South Korea's KB Financial Pilots Won Stablecoin, Cuts Remittance Costs 87%

KB Financial Group has completed a proof-of-concept for a won-denominated stablecoin payment system, showing international remittances that clear in three minutes at roughly an 87% lower fee than traditional SWIFT transfers. The pilot, which integrated issuance, offline payments, merchant settlements and cross-border transfers into a single blockchain workflow, also tested QR-code payments at a Hollys coffee shop — without requiring customers to install a digital wallet.

A three-minute cross-border test

The stablecoin pilot processed international remittances in about three minutes. Transaction fees dropped by approximately 87% compared to conventional SWIFT methods. KB Financial Group ran the PoC as a single end-to-end workflow covering issuance, offline payments, merchant settlements and the remittance leg — a structure the bank sees as a blueprint for real-world use.

Offline payments without a wallet

One of the more practical tests involved offline kiosk transactions at a Hollys coffee shop. Consumers paid using a QR code without needing to install a dedicated digital wallet. The setup points to a possible path for mainstream adoption: letting people spend stablecoins through familiar interfaces rather than forcing them into a new app.

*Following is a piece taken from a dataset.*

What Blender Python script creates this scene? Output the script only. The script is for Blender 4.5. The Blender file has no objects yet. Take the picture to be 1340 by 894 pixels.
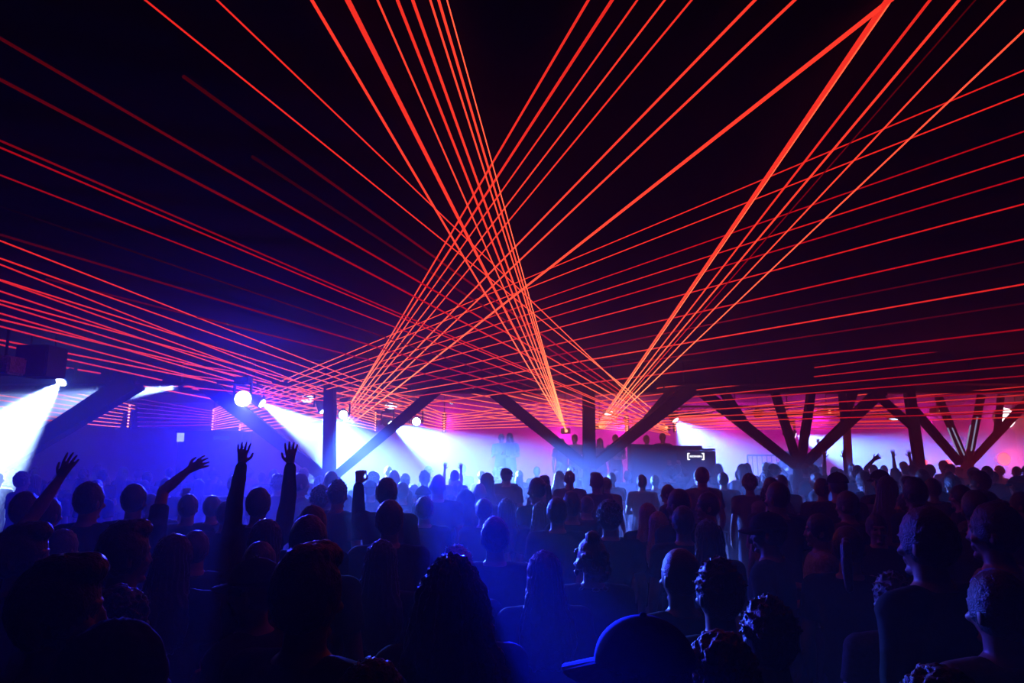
import bpy, bmesh, math, random
from mathutils import Vector, Matrix, noise
random.seed(7)
SC = bpy.context.scene
COL = SC.collection

# ------------------------------------------------------------------ camera, world, exposure
FPX, CX, CY = 893.0, 670.0, 447.0
CAMZ, PITCH = 2.05, math.atan(148.0 / 893.0)
cam_d = bpy.data.cameras.new('camera')
cam_d.sensor_width = 36.0
cam_d.lens = FPX / 1340.0 * 36.0
cam_d.clip_start, cam_d.clip_end = 0.05, 200
cam = bpy.data.objects.new('camera', cam_d)
COL.objects.link(cam)
cam.location = (0, 0, CAMZ)
cam.rotation_euler = (math.pi / 2 + PITCH, 0, 0)
SC.camera = cam
W = bpy.data.worlds.new('night'); SC.world = W; W.use_nodes = True
W.node_tree.nodes['Background'].inputs[0].default_value = (0, 0, 0, 1)
W.node_tree.nodes['Background'].inputs[1].default_value = 0
SC.view_settings.view_transform = 'Standard'
SC.view_settings.look = 'None'
SC.view_settings.exposure = 0.0
SC.view_settings.gamma = 1.0
SC.view_settings.use_curve_mapping = False
SC.cycles.use_denoising = True
SC.cycles.max_bounces = 0
SC.cycles.diffuse_bounces = 0
SC.cycles.glossy_bounces = 0
SC.cycles.transmission_bounces = 2
SC.cycles.volume_bounces = 0
SC.cycles.use_adaptive_sampling = False
SC.cycles.sample_clamp_indirect = 4.0

CEIL = 4.0          # ceiling height
GIRD = 3.5          # underside of the girders
HAZE = [('thin_haze', -2.95, 6.0, 0.012, 'thin haze around the nearest people'),      # scattering per metre
        ('blue_haze', 6.0, 16.4, 0.024, 'blue lit haze over the middle of the crowd'),
        ('bright_haze', 16.4, 25.95, 0.050, 'dense bright haze around the columns')]
HAZE_G = 0.25

def ray(px, py):
    x, u = (px - CX) / FPX, -(py - CY) / FPX
    c, s = math.cos(PITCH), math.sin(PITCH)
    return Vector((x, c - u * s, s + u * c))
def P(px, py, D):
    r = ray(px, py)
    return Vector((0, 0, CAMZ)) + r * (D / r.y)
def pxsize(px, D):      # metres covered by px pixels at depth D
    return px * D / FPX

# light rig: what each lamp throws (watts, colour) ; the lamps themselves are built further down
BLUE = (0.06, 0.17, 1.0)
VIOLET = (0.04, 0.05, 1.0)
RAKE = (0.04, 0.12, 1.0)
PALE = (0.11, 0.27, 1.0)
WHT = (0.30, 0.48, 1.0)
DEEP = (0.003, 0.010, 1.0)
RED = (1.0, 0.010, 0.60)
#      key            px   py   D    aim px  py   D    angle blend watts colour
SPOTS = [
    ('corner',        80, 500, 13.0,  -30, 606, 11.5,  40, 0.30, 6e4, WHT),
    ('side',         236, 505, 15.2,   60, 530, 15.0,  14, 0.30, 1.8e5, WHT),
    ('flare',        318, 522, 13.0,  640, 1250,  3.0,  30, 0.80, 8e3, VIOLET),
    ('strut',        343, 528, 15.4,  430, 580, 15.2,  32, 0.30, 5e4, WHT),
    ('post',         424, 538, 15.7,  470, 640, 15.4,  80, 0.60, 6e4, BLUE),
    ('rake',         449, 543, 15.9,  570, 830,  6.0,  18, 0.80, 4.5e4, RAKE),  # added lamp: rims the heads and veils the crowd in blue
    ('sweep',        512, 556, 17.5,  835, 735, 12.8,  34, 0.70, 1.4e5, BLUE),
    ('shaft',        545, 552, 17.0,  668, 800,  2.2, 2.0, 0.30, 3.0e5, DEEP),
    ('truss',        884, 550, 19.6,  960, 640, 18.6,  80, 0.80, 3.5e4, BLUE),
    ('fork',        1040, 570, 19.8, 1200, 622, 19.2,  46, 0.80, 9e4, BLUE),
]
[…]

Regulatory standoff stalls stablecoin law

The pilot lands at an awkward time for South Korea's crypto rulebook. The second phase of the Virtual Asset User Protection Act — often called the Digital Assets Act — has been stalled since December 2024. The holdup is a dispute between the Financial Services Commission and the Bank of Korea over stablecoin reserve requirements. The BOK wants banks to hold at least 51% of any stablecoin issuer's reserves. The FSC argues that threshold would scare off tech firms and stifle innovation.

In April 2025, lawmakers urged the National Assembly to prioritize stablecoin legislation, warning that South Korea is falling behind globally. Professor Ahn Soo-hyun noted that the country accounts for 10% of global digital asset transactions but is lagging on crypto regulation.

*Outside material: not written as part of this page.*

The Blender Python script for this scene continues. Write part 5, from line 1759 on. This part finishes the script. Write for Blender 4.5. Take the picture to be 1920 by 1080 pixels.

Won-pegged stablecoins as a competitive tool

Bank of Korea Deputy Governor Chang Cheong-soo said won-pegged stablecoins could serve as a complementary and competitive payment method for virtual asset transactions and cross-border payments. His comment suggests the central bank sees promise in the technology even as it pushes for tough reserve rules. The standoff between the BOK and the FSC shows no sign of breaking — and until it does, South Korea's stablecoin ambitions will stay in the proof-of-concept stage.